On Saturday, President Donald Trump accused the New York Times of using a “phony” source in an article about the on-again, off-again summit with North Korean leader Kim Jong-un. He was wrong.

Trump took to Twitter to rail against the Times, alleging the “senior White House official” that said “even if the meeting were reinstated, holding it on June 12 would be impossible, given the lack of time and the amount of planning needed.”

 

 

The White House official, however, does indeed exist. According to the Times, this official held a briefing on Thursday afternoon in the White House briefing room with about 50 reporters present and about 200 more on a conference call. The briefing was on the condition that official was referred to only as a “senior White House official” rather than by name. The official declined to have the briefing on the record – meaning they would be quoted by name – because the White House wanted to “let the president’s remarks stand,” according to the Washington Post.

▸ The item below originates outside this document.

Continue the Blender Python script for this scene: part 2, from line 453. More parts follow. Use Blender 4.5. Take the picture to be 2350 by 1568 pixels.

Following the briefing, Trump reiterated to reporters that the summit could still potentially occur on June 12, saying, “They very much want to do it. We’d like to do it. We’ll see what happens.”

This Twitter attack is only one of several the president has launched in the past month, including angrily accusing NBC News of fabricating sources and attacking the Times once again for supposedly making up sources.

 

 

 

It is unclear whether the president was unaware of this briefing or if he knowingly made up this statement in an attempt to discredit the media.